The presentation suite at Atlantis The Royal filled steadily Tuesday evening as property investors and prospective buyers arrived to hear about a development that wasn’t coming to Dubai Marina, Downtown, or any of the city’s established luxury corridors. Instead, ADE Properties had chosen Majan—a neighbourhood adjacent to the aspirational Al Barari enclave—for its latest residential play.
The project, Barari Gate, represents a calculated bet on Dubai’s emerging districts. While competitors pile into saturated prime locations, ADE is positioning itself in areas where infrastructure investment and accessibility are converging with relatively affordable entry points.
It’s a strategy that hinges on timing.
The mixed-use development will deliver 274 residential units across 442,580 square feet when it completes in the fourth quarter of 2028. Unit sizes span from compact 438-square-foot homes to expansive 3,840-square-foot residences, with integrated retail spaces occupying the ground levels. The concept blends everyday convenience with residential separation—shops below, private living above, all within the same architectural envelope.
Pricing starts from AED 670,000.
That figure positions Barari Gate firmly in the mid-to-upper residential segment, beneath the stratospheric price points that have come to define much of Dubai’s recent supply but above the budget-focused developments proliferating in outlying areas. The developer is offering a six-year payment plan structured around a 20 percent down payment, with 40 percent spread across three years following handover—a timeline that acknowledges the reality of how buyers in this segment finance purchases.
“Barari Gate represents an important step in ADE’s evolution,” said Mohammed Ahmad Al Dallal, CEO of ADE Properties. “It reflects our commitment to developing residences that are thoughtfully designed, well-positioned, and built with long-term value in mind. This project sets the tone for how we approach growth – measured, deliberate, and focused on quality.”
The emphasis on quality manifests in details that blur the line between urban apartment living and resort accommodation. Select units incorporate private pools built into balconies—a feature typically reserved for villas or ultra-prime high-rises. Floor-to-ceiling windows dominate the façade, maximising natural light penetration throughout interiors shaped by what the developer describes as a “soft, organic architectural language.”
Amenities read like a resort inventory.
Residents will have access to an infinity swimming pool, a separate children’s pool, padel and basketball courts, both indoor and outdoor gyms, dedicated yoga and wellness spaces, sauna and jacuzzi facilities, children’s play areas, and purpose-built running and cycling tracks. Smart home systems controlling lighting, climate, security, and curtains come standard across all units—features that have rapidly shifted from luxury add-ons to baseline expectations in Dubai’s competitive residential market.
The Majan location itself warrants examination. Adjacent to Al Barari—a low-density, greenery-focused community that has cultivated an aspirational brand over the past decade—the area benefits from association without commanding Al Barari’s premium pricing. Infrastructure development in the broader Dubailand corridor has accelerated, improving connectivity to central business districts and leisure destinations. Yet the neighbourhood remains less congested than established hotspots, offering a different value proposition to end-users prioritising space and accessibility over headline addresses.
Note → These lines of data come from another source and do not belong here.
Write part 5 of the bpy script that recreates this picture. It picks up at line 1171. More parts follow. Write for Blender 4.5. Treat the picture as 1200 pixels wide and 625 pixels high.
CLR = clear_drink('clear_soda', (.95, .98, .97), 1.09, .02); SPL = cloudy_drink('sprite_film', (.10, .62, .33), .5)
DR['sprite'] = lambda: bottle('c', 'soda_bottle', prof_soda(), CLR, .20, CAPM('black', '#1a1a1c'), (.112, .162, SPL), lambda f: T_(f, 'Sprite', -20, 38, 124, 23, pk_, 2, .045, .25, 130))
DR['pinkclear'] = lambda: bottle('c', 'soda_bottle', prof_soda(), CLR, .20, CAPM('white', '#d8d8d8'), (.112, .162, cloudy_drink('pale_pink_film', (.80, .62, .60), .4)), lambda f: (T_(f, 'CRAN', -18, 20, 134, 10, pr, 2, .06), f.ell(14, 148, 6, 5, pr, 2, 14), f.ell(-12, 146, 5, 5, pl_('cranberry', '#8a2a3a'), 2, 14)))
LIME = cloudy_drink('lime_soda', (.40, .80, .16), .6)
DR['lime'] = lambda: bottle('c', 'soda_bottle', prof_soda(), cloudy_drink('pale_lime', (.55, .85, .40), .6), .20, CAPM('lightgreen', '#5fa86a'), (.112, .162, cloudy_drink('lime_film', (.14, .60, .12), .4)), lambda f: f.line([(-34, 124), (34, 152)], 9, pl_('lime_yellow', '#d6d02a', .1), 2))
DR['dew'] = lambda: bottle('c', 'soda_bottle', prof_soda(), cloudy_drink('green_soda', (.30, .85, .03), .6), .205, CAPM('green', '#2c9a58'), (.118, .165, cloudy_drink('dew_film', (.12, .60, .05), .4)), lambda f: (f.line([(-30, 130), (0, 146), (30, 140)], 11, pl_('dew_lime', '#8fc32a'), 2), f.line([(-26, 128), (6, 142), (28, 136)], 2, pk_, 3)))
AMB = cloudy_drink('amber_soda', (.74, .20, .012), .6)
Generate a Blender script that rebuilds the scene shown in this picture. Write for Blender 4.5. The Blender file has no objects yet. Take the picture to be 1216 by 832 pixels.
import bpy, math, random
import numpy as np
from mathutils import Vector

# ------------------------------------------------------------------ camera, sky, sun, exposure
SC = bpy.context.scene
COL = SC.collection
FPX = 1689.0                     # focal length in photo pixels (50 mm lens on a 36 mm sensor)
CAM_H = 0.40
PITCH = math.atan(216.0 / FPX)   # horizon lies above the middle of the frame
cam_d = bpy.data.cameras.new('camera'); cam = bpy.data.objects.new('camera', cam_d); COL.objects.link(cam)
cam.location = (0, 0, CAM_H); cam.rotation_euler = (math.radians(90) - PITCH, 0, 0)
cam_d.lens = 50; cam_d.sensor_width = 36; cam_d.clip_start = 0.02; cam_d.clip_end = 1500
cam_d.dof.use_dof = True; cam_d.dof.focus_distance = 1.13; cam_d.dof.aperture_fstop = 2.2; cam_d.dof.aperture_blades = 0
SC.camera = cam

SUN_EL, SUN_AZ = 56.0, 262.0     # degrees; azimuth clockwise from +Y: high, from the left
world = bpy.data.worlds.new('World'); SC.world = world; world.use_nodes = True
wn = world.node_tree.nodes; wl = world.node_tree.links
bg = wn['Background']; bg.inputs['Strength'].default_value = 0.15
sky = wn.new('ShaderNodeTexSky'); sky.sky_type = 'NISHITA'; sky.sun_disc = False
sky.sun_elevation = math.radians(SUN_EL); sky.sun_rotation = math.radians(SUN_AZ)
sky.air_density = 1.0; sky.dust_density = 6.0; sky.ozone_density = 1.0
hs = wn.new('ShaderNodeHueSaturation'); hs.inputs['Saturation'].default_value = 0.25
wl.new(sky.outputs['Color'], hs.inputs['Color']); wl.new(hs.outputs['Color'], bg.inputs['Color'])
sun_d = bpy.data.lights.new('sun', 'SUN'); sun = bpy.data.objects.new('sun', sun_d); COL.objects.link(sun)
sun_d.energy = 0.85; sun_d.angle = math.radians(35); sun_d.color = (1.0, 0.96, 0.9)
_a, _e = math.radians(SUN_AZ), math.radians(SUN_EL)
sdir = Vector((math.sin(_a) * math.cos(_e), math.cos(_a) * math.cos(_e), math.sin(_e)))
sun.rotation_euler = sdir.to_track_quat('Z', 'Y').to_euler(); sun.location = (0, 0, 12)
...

That proposition appears to be resonating. The launch event generated what the developer characterised as strong engagement, with early interest translating into initial bookings around the time of the unveiling. The response suggests appetite remains robust for quality-led projects in emerging locations, provided the pricing, payment terms, and completion timeline align with buyer expectations.
For ADE Properties, Barari Gate represents more than a standalone development. The project signals a broader strategic direction—targeting locations where growth trajectories appear favourable but competition hasn’t yet saturated supply. It’s a measured approach in a market where developers have occasionally prioritised speed and scale over positioning and product differentiation.
The 2028 completion date places the project in a cohort of developments launching now for delivery in the latter part of the decade. Much will depend on how Dubai’s property market evolves over the intervening years, how infrastructure projects progress in the Majan area, and whether buyer appetite for mid-market, amenity-rich developments remains steady as supply increases.
What’s clear is that ADE is making a deliberate choice—eschewing the crowded competition of prime districts for neighbourhoods where value perception and actual delivery might better align. Whether that calculation proves prescient will become apparent as construction progresses and the first residents move in during late 2028.
For now, the bet is placed. Majan has its mixed-use marker, complete with infinity pools and padel courts. And investors have a new data point in the ongoing recalibration of where value lies in Dubai’s sprawling residential landscape.